To run the script, first run python3 mpc_iris_2.py to generate the MPC. Then, run python3 run_obstacles.py. This should generate an output video in the videos subdirectory. You can modify then number of targets and trackers in run_obstacles.py.

In general, I would re-implement the general MPC idea from here into your existing control stack. The core ideas are quite simple, and there are just a few functions that encapsulate the interesting parts.

This file has most of the relevant utility functions.

This takes an environment and decomposes the free space into ellipsoids. It makes a finely spaced lattice filling the space, and uses the IRIS library to generate ellipsoids such that all of the lattice points are covered.

After decomposing the free space into ellipsoids, store the connectivity of which ellipsoids intersect with each other.

Given the ellipsoid graph and a desired start and endpoint, finds the fewest number of ellipsoids to traverse from the start to end. Also generates a waypoint in the intersection of each pair of ellipsoids on the path.

Given two ellipsoids, find a point in their intersection.

Checking condition for whether two ellipsoids intersect.

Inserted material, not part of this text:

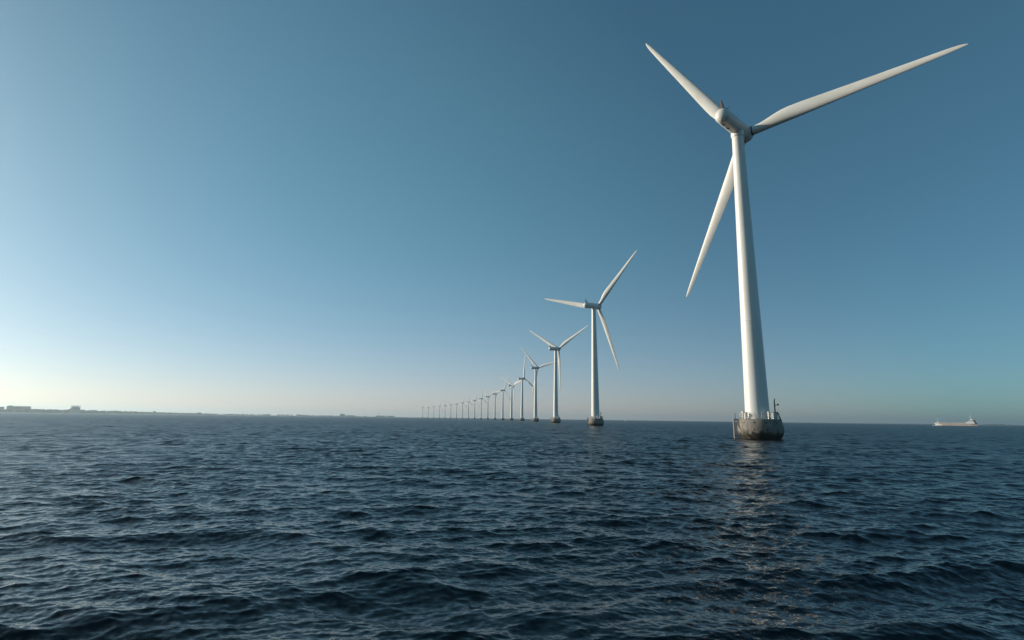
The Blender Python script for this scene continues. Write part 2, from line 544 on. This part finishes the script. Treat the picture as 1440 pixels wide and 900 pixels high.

Contains the MPC definition. Uses collocation method to enforce dynamics. You will see there are weights that specify which indices have a penalty for the primary goal and which have weights for the secondary goal. These are updated between iterations in run_obstacles.py (weights_1 and weights_2 and switch_ix). The active ellipsoid constraint is controlled by the ellipsoid shape matrices and centers A,B,a,b, and the switching between the two constraints is defined by the solver bounds ubg which are also updated between runs in run_obstacles.py.